Definition
The pressure setting at which an unloading valve in a hydraulic system stops directing pump output to the system and begins routing it back to the reservoir at low pressure. When the system reaches kick-out pressure, the pump is effectively unloaded so it does not have to work against full system pressure when no demand is present.
Plain English
It is the pressure at which a hydraulic pump stops pushing fluid into the system and starts sending it back to the tank instead. Once the system is full and pressurized, the pump is given a break until the pressure drops again.
Context Anchor
Seen in aircraft hydraulic system maintenance, especially when checking pump control, pressure switches, or unloading valves.
Derivation
The term comes from the everyday sense of 'kick out' meaning to push something away or send it elsewhere. At this pressure the valve 'kicks' the pump's output away from the system and sends it back to the reservoir.
Why Pilots Care
Kick-out pressure protects the hydraulic system from over-pressurization and reduces wear on the pump.
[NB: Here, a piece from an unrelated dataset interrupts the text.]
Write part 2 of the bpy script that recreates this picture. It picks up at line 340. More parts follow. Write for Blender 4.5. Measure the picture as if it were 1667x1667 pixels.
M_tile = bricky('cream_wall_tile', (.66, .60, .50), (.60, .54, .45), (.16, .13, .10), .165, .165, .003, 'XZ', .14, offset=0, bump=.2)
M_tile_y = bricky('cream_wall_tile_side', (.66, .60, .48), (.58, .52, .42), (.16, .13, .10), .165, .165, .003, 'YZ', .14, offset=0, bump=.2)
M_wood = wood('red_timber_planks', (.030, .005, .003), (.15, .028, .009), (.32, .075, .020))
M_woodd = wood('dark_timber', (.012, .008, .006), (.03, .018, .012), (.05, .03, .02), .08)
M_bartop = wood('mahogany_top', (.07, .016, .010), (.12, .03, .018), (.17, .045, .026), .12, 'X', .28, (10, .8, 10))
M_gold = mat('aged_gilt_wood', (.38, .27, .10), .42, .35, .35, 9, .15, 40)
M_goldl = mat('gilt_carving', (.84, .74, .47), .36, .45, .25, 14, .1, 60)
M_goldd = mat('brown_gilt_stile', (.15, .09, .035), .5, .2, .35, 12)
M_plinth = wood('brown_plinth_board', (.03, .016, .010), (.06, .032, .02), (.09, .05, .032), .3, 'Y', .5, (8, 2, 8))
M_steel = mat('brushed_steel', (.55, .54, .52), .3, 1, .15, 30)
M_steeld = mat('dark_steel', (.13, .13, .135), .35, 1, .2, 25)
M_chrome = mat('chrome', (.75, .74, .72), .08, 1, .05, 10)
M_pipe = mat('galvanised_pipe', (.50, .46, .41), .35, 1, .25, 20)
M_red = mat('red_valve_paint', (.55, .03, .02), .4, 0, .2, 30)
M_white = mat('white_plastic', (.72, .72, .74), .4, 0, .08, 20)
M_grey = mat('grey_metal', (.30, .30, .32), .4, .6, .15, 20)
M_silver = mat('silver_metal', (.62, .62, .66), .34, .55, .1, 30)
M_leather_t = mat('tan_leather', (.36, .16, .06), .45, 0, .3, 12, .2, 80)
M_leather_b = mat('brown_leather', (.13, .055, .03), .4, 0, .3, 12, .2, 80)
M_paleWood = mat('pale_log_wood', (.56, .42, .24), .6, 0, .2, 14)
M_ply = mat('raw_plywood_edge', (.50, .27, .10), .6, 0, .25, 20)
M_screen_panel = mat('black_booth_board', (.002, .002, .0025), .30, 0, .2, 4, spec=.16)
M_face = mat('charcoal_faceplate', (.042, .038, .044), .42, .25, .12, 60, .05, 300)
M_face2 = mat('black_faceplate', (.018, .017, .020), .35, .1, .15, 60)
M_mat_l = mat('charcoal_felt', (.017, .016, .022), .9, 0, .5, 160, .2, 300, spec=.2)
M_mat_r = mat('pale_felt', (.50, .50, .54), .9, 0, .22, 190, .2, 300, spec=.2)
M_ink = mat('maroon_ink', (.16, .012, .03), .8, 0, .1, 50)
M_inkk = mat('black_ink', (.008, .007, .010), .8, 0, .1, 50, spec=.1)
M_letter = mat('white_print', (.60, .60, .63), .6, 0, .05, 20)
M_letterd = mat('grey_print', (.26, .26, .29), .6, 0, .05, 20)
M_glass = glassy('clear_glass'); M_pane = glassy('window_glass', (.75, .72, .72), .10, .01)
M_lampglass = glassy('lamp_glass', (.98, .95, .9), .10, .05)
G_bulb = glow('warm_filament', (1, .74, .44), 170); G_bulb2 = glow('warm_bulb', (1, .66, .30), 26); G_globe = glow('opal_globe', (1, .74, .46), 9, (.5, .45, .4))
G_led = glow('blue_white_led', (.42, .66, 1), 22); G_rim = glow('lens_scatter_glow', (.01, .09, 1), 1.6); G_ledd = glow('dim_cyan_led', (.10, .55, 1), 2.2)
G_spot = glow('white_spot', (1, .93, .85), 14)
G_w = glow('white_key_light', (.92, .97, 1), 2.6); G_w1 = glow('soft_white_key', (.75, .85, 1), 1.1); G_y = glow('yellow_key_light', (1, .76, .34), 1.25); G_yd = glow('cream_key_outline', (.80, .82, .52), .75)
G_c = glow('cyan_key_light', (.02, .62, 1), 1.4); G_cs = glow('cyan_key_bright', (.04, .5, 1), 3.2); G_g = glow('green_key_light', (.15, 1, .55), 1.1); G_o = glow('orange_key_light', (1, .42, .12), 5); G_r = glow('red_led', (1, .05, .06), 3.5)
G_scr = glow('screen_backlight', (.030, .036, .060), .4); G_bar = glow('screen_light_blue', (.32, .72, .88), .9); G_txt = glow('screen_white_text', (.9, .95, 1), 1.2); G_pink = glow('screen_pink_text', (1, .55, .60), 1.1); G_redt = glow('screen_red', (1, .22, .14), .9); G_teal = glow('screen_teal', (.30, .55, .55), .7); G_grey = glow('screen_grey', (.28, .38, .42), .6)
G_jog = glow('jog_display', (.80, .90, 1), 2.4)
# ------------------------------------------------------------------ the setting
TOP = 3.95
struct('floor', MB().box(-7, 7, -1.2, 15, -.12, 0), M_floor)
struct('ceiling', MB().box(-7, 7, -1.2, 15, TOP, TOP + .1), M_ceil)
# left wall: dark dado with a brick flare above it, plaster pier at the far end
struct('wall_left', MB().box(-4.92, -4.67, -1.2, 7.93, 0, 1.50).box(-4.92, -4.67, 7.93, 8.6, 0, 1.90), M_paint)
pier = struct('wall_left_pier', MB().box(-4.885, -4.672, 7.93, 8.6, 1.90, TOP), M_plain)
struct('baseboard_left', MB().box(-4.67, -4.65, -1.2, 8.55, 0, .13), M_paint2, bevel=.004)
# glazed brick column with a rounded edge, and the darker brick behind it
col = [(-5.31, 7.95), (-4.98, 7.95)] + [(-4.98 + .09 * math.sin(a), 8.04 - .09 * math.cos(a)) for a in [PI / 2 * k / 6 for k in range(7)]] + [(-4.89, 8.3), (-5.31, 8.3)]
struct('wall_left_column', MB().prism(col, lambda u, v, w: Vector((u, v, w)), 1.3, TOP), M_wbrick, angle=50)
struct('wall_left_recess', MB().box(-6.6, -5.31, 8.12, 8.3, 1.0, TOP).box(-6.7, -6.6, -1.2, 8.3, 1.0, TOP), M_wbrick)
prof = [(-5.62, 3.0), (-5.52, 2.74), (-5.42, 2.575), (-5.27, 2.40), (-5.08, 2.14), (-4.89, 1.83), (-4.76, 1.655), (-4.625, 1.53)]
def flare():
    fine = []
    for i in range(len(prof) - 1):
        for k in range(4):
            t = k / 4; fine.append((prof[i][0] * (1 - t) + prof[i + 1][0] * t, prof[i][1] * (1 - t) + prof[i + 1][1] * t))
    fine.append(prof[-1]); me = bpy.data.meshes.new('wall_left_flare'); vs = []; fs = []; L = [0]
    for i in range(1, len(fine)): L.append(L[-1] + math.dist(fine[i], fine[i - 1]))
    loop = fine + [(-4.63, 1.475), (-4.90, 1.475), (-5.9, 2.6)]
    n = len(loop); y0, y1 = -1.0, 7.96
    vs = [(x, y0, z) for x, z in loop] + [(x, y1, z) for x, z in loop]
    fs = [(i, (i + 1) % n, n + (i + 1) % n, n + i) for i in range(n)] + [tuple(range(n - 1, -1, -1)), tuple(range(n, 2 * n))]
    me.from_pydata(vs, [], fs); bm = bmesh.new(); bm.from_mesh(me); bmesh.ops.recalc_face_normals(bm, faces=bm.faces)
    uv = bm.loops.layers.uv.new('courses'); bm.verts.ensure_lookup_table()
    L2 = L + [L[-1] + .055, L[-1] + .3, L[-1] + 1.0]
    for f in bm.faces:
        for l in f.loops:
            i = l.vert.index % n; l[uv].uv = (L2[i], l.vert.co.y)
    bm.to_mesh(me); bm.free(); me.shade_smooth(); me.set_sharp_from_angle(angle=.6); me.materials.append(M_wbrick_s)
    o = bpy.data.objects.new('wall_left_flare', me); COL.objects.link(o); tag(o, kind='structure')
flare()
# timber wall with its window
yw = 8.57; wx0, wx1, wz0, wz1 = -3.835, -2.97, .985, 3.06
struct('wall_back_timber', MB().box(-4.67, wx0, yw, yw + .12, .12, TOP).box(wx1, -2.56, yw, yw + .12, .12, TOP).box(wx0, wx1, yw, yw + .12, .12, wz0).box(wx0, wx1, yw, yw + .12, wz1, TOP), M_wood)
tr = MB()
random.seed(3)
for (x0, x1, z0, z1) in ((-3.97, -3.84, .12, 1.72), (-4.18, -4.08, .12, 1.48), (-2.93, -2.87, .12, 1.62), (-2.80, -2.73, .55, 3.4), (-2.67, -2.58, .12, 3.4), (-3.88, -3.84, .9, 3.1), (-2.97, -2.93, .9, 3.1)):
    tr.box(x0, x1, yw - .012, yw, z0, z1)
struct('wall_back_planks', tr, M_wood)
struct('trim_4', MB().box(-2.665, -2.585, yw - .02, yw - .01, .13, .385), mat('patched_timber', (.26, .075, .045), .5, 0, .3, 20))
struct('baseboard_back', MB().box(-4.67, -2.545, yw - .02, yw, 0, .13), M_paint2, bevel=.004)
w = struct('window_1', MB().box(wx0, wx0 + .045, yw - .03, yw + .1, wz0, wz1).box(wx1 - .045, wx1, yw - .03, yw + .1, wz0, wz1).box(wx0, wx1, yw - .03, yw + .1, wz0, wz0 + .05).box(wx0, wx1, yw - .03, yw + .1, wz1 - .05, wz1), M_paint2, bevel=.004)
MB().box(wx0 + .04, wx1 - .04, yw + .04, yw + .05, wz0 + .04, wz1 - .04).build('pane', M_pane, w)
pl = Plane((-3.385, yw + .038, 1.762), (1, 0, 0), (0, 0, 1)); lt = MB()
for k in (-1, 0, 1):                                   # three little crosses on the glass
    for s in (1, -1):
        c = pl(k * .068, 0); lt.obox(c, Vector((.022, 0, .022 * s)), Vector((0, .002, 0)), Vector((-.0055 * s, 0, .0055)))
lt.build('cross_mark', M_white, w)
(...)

A pump that does not unload properly will run constantly against full pressure, generating heat and shortening component life.
Analogy
It is like an air compressor that shuts off when the tank reaches its set pressure. The pump has done enough, so the control stops it from building more pressure.
Intuition Check
Kick-out pressure does not mean a sudden failure or a part being physically kicked out. It means the normal pressure point where the system automatically stops adding pressure.
Example Sentence 1
When the hydraulic system reached kick-out pressure, the unloading valve opened and routed pump output back to the reservoir.
Example Sentence 2
Low kick-out pressure prevented the landing gear from extending fully because the pump unloaded too soon.